1740-07-29, de Frederick II, king of Prussia à Voltaire [François Marie Arouet].

Mon cher ami, des voyageurs qui reviennent des bords du Frisch-Haff ont lu vos charmants ouvrages, qui leur ont paru un restaurant admirable, et dont ils avaient grand besoin pour les rappeler à la vie.
Je ne dis rien de vos vers, que je louerais beaucoup, si je n'en étais le sujet; mais un peu moins de louanges je vous prie, et il n'y aurait rien de plus beau au monde.

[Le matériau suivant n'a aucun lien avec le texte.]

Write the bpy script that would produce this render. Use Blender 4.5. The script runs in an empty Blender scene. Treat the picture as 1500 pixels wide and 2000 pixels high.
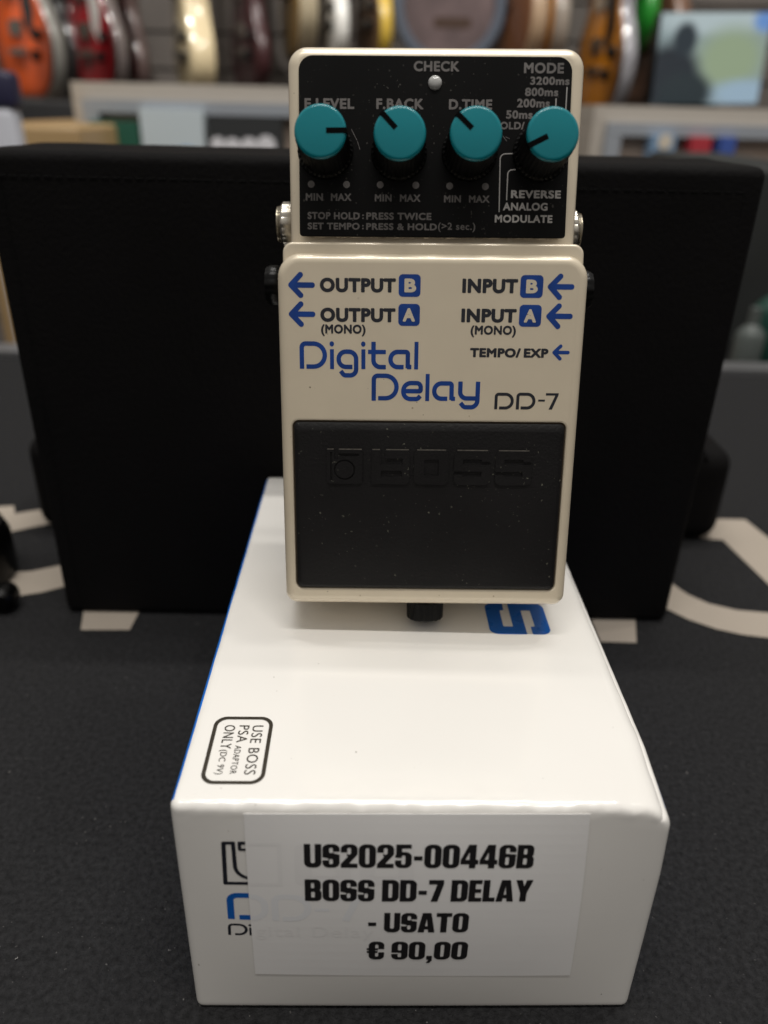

Mon large ambassadeur, à panse rebondie,
Harangue le roi très chrétien,
Et gens qu'il ne vit de sa vie;
Il en gagnera l'étisie,
En très bon rhétoricien.
Fleury nous affublait d'un bavard de sa clique,
Mutilé de trois doigts, courtois en matelot;
Je me tais sur Camas, je connais sa pratique,
Et l'on verra s'il est manchot.

Les lettres de Camas ne sont remplies que de Bruxelles; il ne tarit point sur ce sujet; et à juger par ses relations, il semble qu'il ait été envoyé à Voltaire, et non à Louis.

Je vous envoie les seuls vers que j'aie eu le temps de faire depuis longtemps. Algarotti les a fait naître; le sujet est la Jouissance. L'Italien supposait que nous autres habitants du nord ne pouvions pas sentir aussi vivement que les voisins du lac de Garde. J'ai senti et j'ai exprimé ce que j'ai pu pour lui montrer jusqu'où notre organisation pouvait nous procurer du sentiment. C'est à vous de juger si j'ai bien peint, ou non. Souvenez vous au moins qu'il y a des instants aussi difficiles à représenter que l'est le soleil dans sa plus grande splendeur; les couleurs sont trop pâles pour en approcher, et il faut que l'imagination du lecteur ou du spectateur supplée au défaut de l'art.

Je vous suis très obligé des peines que vous voulez bien vous donner touchant l'impression du Machiavel. L'ouvrage n'était pas encore digne d'être publié; il faut mâcher et remâcher un ouvrage de cette nature, afin qu'il ne paraisse pas d'une manière incongrue aux yeux d'un public toujours enclin à la satire. Je me prépare à partir, sous peu, pour le pays de Clèves. C'est là où

J'entendrai donc les sons de la lyre d'Orphée;
Je verrai ces savantes mains
Qui, par des ouvrages divins,
Aux cieux des immortels placent votre trophée.
J'admirerai ces yeux si clairs et si perçants,
Que les secrets que la nature
Cachés dans une nuit obscure,
N'ont pu se dérober à leurs regards puissants.
Je baiserai cent fois cette bouche éloquente
Dans le sérieux, dans le badin,
Et du cothurne au brodequin,
Toujours également enchanteresse et charmante.

Enfin je me fais une véritable joie de voir l'homme du monde entier que j'aime le plus et que j'ai été le plus impatient d'admirer.

Pardonnez mes lapsus calami et mes fautes autres. Je ne suis pas encore dans une assiette tranquille; et il me faut expédier mon voyage, après quoi j'espère trouver du temps pour moi.

Adieu, charmant, divin Voltaire; n'oubliez pas les pauvres mortels de Berlin qui vont faire dans peu diligence pour joindre les dieux de Cirey. Vale.